In part 2 of an interview, former Cold Warrior and CIA consultant, now historian of American militarism and author of Blowback, Chalmers Johnson, brings up the curious question -- now that we live far beyond our means -- of what "bankruptcy" might mean not for Argentina, but for the last standing Superpower. It's a sobering subject you may hear far more about in the coming, "peak oil" years. (Part 1 of the interview can be found here.)

I read a transcript of the Charlie Rose show from Monday night on Iraq. Here are some of the most interesting quotes:

GEORGE PACKER: But one thing I saw in Iraq is there are these enormous bases that do have the look of permanence. And I don't quite understand why that hasn't been cleared up by the administration, what are our intentions in the long run in Iraq?

JESSICA MATTHEWS: But if you include yourself, Fouad, forgive me, but you were wrong.

FOUAD AJAMI: You're absolutely -- you're absolutely just, you know, picking of a lot of things. We're not here to discuss my view.

JESSICA MATTHEWS: No, no, no, but I'm talking about...

FOUAD AJAMI: I'm perfectly willing to come, and Charlie can go back over what I've said at his desk about Iraq and my doubts about Iraq, my nervousness about Iraq. I was a 9/11 person, and this is what engaged me at the time. When the administration did a switch and moved into Iraq, I simply did the only thing I felt I could do; I followed my country into Iraq and decided this is where this war is being played out.

So your idea that somehow I was beating the drums of war is wrong.

JESSICA MATTHEWS: No, I remember sitting next to you at this table.

FOUAD AJAMI: I never signed -- I never signed the Project for the New American Century.

FOUAD AJAMI: I never belonged to any group that urged the war. When the war came, I did what I as a citizen of this land, I thought I would not second-guess the war. I would not second-guess the soldiers on the ground. I would not second-guess the generals.

It was very easy for everyone now to be this sort of -- to be the armchair occupier of Iraq. It`s been very easy. That I would not do, because I thought that was irresponsible. So that's the answer to you.

LES GELB: There's no question that it's helped to weaken America's standing in almost every other country in the world. It's just added to the notion of an America out of control, an America that doesn't know how to deal with the world. It hasn't enhanced American prestige and power. It's weakened it.

Fouad: This was forbidding difficult. This was a forbiddingly difficult undertaking, and the burden on anyone who smashes and bashes the administration today and recounts his mistake is to tell us how we get -- how we come up with something better.

JESSICA MATTHEWS: I think it was an ignoble war, because we went in, in a mixture of ignorance and arrogance.

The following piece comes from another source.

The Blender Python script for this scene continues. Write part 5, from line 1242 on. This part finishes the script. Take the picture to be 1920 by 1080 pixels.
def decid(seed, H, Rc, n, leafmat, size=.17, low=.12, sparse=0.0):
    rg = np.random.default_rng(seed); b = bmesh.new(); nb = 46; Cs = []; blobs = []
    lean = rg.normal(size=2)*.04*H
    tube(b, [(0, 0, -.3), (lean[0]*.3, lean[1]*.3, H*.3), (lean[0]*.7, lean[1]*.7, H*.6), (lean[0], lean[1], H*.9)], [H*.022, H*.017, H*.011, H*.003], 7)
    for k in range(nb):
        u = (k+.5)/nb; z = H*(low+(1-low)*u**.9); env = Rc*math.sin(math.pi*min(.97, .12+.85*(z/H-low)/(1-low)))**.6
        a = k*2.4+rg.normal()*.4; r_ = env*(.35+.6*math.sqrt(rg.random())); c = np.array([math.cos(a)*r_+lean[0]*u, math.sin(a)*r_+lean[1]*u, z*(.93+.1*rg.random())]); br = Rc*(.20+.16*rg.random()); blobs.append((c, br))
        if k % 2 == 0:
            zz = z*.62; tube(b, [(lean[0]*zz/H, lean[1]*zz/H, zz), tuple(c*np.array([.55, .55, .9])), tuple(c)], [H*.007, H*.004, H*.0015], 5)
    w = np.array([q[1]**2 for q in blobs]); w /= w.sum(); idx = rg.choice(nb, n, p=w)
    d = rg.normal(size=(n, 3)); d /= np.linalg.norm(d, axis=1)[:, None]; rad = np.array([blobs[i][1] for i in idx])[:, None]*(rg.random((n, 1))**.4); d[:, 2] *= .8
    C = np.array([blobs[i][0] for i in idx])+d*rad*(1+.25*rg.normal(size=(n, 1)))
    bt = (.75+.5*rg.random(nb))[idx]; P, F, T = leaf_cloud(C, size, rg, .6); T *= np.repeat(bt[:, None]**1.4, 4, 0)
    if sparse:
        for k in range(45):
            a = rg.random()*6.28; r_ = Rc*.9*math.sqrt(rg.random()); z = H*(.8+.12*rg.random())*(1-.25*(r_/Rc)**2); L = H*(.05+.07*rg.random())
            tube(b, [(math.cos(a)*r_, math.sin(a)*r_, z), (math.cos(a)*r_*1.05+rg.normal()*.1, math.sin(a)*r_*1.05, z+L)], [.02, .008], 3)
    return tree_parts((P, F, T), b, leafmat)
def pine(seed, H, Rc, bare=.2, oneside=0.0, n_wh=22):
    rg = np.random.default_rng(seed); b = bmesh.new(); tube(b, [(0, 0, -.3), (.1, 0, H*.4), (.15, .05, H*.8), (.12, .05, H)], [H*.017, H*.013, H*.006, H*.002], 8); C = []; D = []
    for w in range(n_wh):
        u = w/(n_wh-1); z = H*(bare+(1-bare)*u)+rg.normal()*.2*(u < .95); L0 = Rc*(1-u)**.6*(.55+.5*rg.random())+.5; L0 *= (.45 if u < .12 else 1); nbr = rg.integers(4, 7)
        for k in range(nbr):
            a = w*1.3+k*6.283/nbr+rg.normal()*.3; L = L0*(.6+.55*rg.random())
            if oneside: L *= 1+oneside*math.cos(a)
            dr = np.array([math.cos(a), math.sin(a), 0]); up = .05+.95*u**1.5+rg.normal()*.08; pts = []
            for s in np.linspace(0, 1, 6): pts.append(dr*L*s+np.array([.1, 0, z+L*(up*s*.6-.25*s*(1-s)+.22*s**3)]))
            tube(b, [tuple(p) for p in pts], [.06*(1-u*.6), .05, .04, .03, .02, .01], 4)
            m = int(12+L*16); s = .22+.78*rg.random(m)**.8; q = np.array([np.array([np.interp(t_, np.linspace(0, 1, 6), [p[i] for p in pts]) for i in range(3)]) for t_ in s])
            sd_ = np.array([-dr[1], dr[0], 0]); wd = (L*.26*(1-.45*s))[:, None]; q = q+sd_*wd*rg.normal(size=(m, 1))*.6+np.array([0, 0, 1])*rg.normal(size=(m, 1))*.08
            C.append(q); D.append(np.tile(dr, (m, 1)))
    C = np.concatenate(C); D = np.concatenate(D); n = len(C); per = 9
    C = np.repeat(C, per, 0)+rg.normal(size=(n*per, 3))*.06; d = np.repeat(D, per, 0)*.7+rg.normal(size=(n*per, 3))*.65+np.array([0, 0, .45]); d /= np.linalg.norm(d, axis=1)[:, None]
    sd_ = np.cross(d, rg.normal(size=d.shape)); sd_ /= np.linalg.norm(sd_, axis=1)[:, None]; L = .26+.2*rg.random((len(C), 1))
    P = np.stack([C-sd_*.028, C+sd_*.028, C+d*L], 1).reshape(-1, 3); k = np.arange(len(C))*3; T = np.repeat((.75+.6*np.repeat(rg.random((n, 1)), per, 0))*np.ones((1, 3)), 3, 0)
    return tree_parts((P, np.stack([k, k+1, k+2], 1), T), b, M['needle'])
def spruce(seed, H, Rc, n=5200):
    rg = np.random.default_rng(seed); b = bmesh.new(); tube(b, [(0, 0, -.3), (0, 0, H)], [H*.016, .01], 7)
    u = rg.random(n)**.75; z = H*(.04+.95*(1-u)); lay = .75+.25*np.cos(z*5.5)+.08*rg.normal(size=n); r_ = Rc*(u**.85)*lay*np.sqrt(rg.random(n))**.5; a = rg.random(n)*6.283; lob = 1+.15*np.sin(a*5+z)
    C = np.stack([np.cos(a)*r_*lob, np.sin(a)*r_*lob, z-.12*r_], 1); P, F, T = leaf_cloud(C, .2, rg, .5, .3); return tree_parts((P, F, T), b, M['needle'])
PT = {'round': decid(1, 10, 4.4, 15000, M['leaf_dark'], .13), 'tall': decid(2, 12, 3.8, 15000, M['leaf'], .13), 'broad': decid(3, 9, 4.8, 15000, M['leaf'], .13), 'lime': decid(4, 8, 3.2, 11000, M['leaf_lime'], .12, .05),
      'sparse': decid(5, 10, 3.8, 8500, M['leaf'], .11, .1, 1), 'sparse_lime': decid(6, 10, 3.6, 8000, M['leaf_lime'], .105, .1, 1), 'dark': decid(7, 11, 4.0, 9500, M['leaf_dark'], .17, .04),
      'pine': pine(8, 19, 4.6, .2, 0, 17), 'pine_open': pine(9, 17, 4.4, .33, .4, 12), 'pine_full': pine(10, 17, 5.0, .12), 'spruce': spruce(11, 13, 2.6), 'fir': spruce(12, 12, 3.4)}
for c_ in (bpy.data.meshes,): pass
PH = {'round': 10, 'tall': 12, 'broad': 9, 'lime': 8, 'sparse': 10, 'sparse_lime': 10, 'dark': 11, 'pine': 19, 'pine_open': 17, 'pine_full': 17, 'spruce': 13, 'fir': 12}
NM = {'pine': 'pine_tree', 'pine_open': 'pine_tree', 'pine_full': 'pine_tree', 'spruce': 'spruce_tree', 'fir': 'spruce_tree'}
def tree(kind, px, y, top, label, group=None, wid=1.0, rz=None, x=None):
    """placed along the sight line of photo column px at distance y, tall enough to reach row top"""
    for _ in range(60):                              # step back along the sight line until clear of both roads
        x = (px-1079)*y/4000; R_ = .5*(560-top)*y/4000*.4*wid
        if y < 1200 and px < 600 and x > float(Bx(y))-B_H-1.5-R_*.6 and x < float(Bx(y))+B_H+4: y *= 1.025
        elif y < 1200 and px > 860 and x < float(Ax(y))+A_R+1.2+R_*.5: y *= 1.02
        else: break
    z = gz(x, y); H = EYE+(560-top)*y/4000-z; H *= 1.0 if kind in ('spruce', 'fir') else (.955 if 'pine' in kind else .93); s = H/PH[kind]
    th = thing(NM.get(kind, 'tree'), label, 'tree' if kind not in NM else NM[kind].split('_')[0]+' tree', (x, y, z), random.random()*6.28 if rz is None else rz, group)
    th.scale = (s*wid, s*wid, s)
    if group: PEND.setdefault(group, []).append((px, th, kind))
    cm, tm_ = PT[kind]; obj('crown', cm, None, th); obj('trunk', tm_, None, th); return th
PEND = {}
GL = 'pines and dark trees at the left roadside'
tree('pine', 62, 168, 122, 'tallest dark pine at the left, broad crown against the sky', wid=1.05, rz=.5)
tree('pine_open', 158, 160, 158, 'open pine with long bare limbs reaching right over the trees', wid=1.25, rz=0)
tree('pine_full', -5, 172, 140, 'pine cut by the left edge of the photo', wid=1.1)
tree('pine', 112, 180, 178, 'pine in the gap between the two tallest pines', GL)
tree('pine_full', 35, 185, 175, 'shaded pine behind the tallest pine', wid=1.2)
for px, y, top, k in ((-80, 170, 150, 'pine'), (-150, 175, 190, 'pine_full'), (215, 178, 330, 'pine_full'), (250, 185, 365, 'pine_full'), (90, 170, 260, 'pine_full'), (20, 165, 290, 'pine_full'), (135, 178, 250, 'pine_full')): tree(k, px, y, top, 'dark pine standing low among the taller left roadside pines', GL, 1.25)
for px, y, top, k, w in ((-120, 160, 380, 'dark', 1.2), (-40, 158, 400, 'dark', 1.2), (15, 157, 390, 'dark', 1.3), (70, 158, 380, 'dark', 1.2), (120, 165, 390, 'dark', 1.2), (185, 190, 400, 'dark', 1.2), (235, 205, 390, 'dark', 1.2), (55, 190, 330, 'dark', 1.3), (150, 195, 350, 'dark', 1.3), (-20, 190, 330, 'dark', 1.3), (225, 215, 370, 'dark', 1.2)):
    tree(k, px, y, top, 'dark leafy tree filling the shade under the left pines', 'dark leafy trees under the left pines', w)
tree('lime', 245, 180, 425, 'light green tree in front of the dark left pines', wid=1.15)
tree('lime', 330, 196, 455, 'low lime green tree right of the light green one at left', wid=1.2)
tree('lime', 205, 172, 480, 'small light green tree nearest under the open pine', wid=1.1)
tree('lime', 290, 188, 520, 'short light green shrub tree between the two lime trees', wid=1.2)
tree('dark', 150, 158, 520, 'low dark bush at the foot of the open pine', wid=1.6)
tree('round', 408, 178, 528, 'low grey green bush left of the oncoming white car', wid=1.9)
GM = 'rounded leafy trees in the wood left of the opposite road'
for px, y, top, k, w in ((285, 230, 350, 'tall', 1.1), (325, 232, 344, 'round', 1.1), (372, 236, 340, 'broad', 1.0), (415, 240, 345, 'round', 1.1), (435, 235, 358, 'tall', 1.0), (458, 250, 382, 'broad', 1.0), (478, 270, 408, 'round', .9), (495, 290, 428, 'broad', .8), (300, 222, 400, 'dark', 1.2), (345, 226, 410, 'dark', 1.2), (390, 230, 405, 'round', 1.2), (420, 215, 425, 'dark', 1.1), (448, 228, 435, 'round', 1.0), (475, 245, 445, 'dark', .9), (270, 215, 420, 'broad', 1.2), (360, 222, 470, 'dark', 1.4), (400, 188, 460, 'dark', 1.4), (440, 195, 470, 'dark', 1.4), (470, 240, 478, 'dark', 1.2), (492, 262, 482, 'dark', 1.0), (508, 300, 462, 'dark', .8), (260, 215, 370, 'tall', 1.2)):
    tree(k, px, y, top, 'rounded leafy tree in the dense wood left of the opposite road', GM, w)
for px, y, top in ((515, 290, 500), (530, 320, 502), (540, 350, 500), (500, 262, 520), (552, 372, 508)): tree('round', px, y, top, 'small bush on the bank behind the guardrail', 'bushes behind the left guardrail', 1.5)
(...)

Ignorance not just about the particular country and about its history and its people and its language, as Fouad said, but ignorance of having forgotten or maybe not knowing the history of previous interventions all over the world -- by us, by the British, by others -- of what it takes to try to create institutions that underpin democracy. They're home grown things. They don't get transferred overnight.

And I think it's an unfair test to ask of the Iraqis to take a country that has no government, no institutions that work, to somehow reclaim it, because in effect they can`t reclaim it, because the government, such as it is, is really American. I mean, who is conducting foreign policy there? Our ambassador. Who has -- who runs the army and all of -- the central role of the statement, the monopoly of force? The Americans.

So I think Les is right. The war has cost us deeply in credibility, in respect. It has made us feared, because as a unilateral power, even our closest allies don't trust what our next instincts would be. And it was a war that was launched with a good deal of dishonesty about why we were going. And I think it's important not to forget that. So the cost, of which I believe we have seen only a little bit so far, will be decades of our relations in the Middle East.